Politics & Policy

The Bush Vote, by The Numbers

Don't forget which policy actions worked come Election Day 2006.

Remember the pre-election accusations that President Bush wasn’t doing the job when it comes to the economy? Well, it appears that the voters made the right decision last November, and the proof is in the numbers.

While anti-American pessimism sweeps over an old Europe that brandishes a 10 percent unemployment rate, the numbers suggest that the U.S. economy is experiencing strong economic growth and falling unemployment. Larry Kudlow in fact estimates that the U.S. is on its way to adding 2 million jobs in 2005, with incomes rising fast. According to his latest client report,

Using the aggregate work-hours and average hourly earnings indices, we can construct an income growth measure. This measure shows a robust 5.2 percent growth over the past twelve months. Actually, the annual growth rate has been in that range for the past five months. It is no wonder that June chain store sales beat expectations with a 5.3 percent gain, the biggest gain since May 2004.
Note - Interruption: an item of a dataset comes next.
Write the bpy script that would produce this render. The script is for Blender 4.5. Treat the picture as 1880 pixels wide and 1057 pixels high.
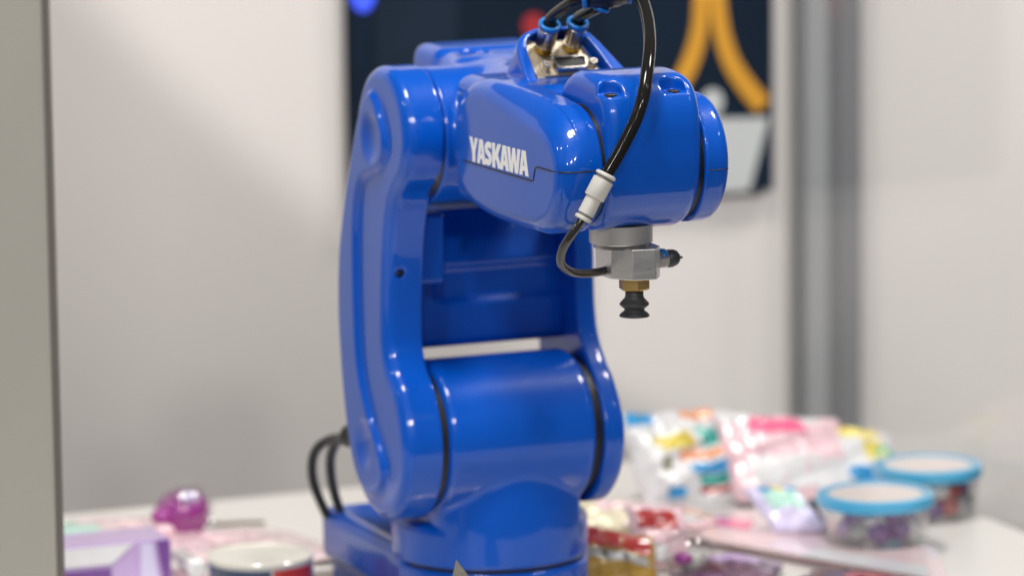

This good news is reinforced by the mid-year 5 percent unemployment rate, down from a peak of 6.3 percent.

President Bush’s economic success is no turn of luck. In the wake of a burst technology bubble and the 9/11 attacks, Bush fathered major tax cuts that contributed to lifting the economy out of recession and into expansion. While the Federal Reserve’s lower interest rates are often credited with putting the economy back on track, it was fiscal stimulus that made the difference as immediate demand was pumped into an otherwise lackluster business sector.

The president’s detractors (Sen. John Kerry, et. al.) said his policies wouldn’t work. They instead wanted a big tax increase to offset a rising budget deficit. Remember that misdirected policy option when you head to the ballot box for the midterm elections in 2006.

Low interest rates have also worked miracles by helping create a higher standard of living for both homebuyers and homeowners. Virtually all residential housing has risen dramatically in value over the past two years. This rise gives consumers a new source of credit — the best kind as interest on real estate is tax deductible in most cases.

The seeds of further economic expansion are being sown. Found wealth in real estate is making its way into consumer spending, which in turn is pushing consumer sentiment higher. Record corporate wealth is finding its way into rising factory orders and intentions for increased spending on plant and equipment. Free-trade policy is keeping prices low while the opposition wants to trigger major trade wars. Remember who encouraged lower interest rates and defended free trade when it comes time to vote in 2006.

Voters made the right choice on the economy, and also on security. While some in Congress suggest that we are in a quagmire in Iraq, it’s important to point out that not one major terrorist attack has occurred on U.S. soil since 9/11 while Spain and more recently Britain have experienced terrorism first hand. While more terrorist attacks at home are always a possibility, we are nevertheless approaching the fourth anniversary of 9/11 with no additional terrorist attacks in the U.S.

The attacks of 9/11 unleashed an unparalleled U.S. response in Afghanistan and Iraq. And by the numbers, it was the correct response. While the press is quick to report civilian casualties in Iraq, little is heard about the killing and capture of terrorists in that country. My bet is that the press has the numbers and just prefers not to reveal them. (We certainly have come a long way since Vietnam, when success or failure was measured by the enemy body count.)

If you are part of the growing America that is benefiting from President Bush’s economic and foreign-policy programs, you won’t have to think too hard about which party to support during the 2006 races.

– Thomas E. Nugent is executive vice president and chief investment officer of PlanMember Advisors, Inc. and principal of Victoria Capital Management, Inc.